Last week, I wrote about some of the emotional and psychological issues that keep homeowners facing foreclosure from even contacting the bank to apply for help. Many of these things approximate a premature sense of defeat; I have seen many homeowners — who for various reasons might actually have a shot at obtaining a loan modification or who are afraid of joining the foreclosed masses they read about in headline after headline — simply pack up and move out when they think they’ll have to miss a payment.

What I didn’t cover last week were the myriad folks on the other end of the spectrum. The "overoptimists." These are the folks who are convinced that they’ll be able to deploy their superior negotiating powers and scintillating personalities to:

  • get the bank to write off half of their mortgage balance;
  • grant them a 40 percent lower mortgage payment than they have now (despite the fact that they cannot document a single dollar of monthly income); or to
  • simply work hard and get their failing business or career to boom back so they can make their mortgage payments (without actually investing in marketing or changing anything about their business model).

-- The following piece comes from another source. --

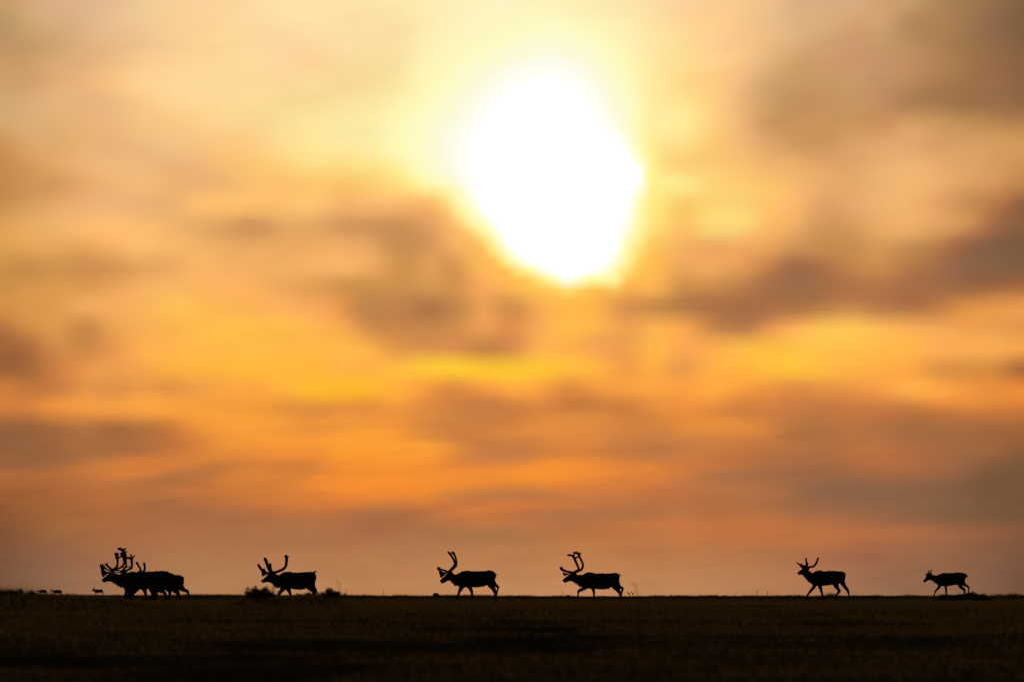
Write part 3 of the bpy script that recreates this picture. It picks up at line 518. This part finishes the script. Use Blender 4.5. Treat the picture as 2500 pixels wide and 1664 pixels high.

Here’s the rub: When it comes to money and real estate matters, overconfidence can be just as harmful as paralyzing panic and pessimism. Overconfidence causes people to take unhealthy risks, and to fail to build in backup plans, and take the sometimes boring, conservative or painful actions that are sometimes necessary to avoid becoming homeless.

I’ve known homeowners, overconfident in their ability to rebuild their recession-decimated profits, who wound up losing their homes after falling behind on debt they took out to rescue their companies.

I’ve known unemployed homeowners who borrowed tens of thousands of dollars from parents or got into deep credit card debt in an effort to keep up with mortgage payments on upside-down homes, only to lose the home anyway and remain stuck with the debt.

I’ve known homeowners who had already lost their homes, seen them auctioned off, came home to the bank’s three-day eviction notice, and hadn’t packed a single thing, because they hoped the bank would finally listen to their logic and pleas.

If you or someone you love is in danger of falling victim to this sort of overconfidence, here’s a two-step intervention:

1. Ask yourself: How reality-based is your hope? If you are hopeful for a long-shot outcome, but have no actual basis in fact for the belief that the desired outcome will actually happen, it behooves you to get serious about calculating the risks that the outcome won’t happen and make a reasoned decision whether to increase your risk exposure.

For example, I’ve seen homeowners stop making all their mortgage payments to gain leverage in their loan modification negotiations with the bank, in hopes the bank will slash $100,000 off their principal. The chances this will happen in almost any event are literally between slim and none, so even if you think you’ve figured out a way to make this happen, you absolutely must get real about the much more likely outcomes that the bank will offer you a less advantageous loan modification or that eventually your nonpayment of the mortgage will result in foreclosure.

Yet, many of these people that I have known end up, months down the road, with a foreclosure notice and no ability to pay the arrearage (why the mortgage money didn’t just go to savings, I’ll never know).

Don’t take risks like this, or attempt borrowing from family or other creditors, without having some real, tangible basis in fact for believing that your bet will pay off.

2. Adopt the Stockdale Paradox. Vice Admiral James Stockdale was the highest-ranking POW in the Vietnam War. He later offered some insight on the types of soldiers who did and didn’t make it out of the Vietnamese prison camps.

When answering author Jim Collins’ question about who didn’t make it, Stockdale replied, "Oh, that’s easy, the optimists. Oh, they were the ones who said, ‘We’re going to be out by Christmas.’ And Christmas would come, and Christmas would go. Then they’d say, ‘We’re going to be out by Easter.’ And Easter would come, and Easter would go. And then Thanksgiving, and then it would be Christmas again. And they died of a broken heart."

Those who made it were the soldiers who possessed the mindset that has now become known as the Stockdale Paradox: They had faith that they would ultimately get out, and be the better for it, but also were able to confront what Stockdale described as "the brutal facts of [their] current reality, whatever they might be."

Overly optimistic, distressed homeowners tend to hope their job interview goes well or the loan modification comes through. But there’s nothing that says these things can’t be hoped for while simultaneously confronting the brutal facts of your current mortgage situation, which might cause you to list your home on the market as a short sale, to rent out a couple of rooms or, worst case, to find another home for your family if the eviction notice has been served — before the sheriff has to come put you out.

In fact, Stockdale would say that you must hold both these approaches, or you might not make it out of this housing market crisis as whole as you might otherwise.

As the Buddhists say, "Abandon hope." At least a little bit — when the facts don’t justify maintaining it. Opting into reality allows you to make clear and conscious decisions that minimize your exposure and prevent you from allowing your mortgage problem to snowball.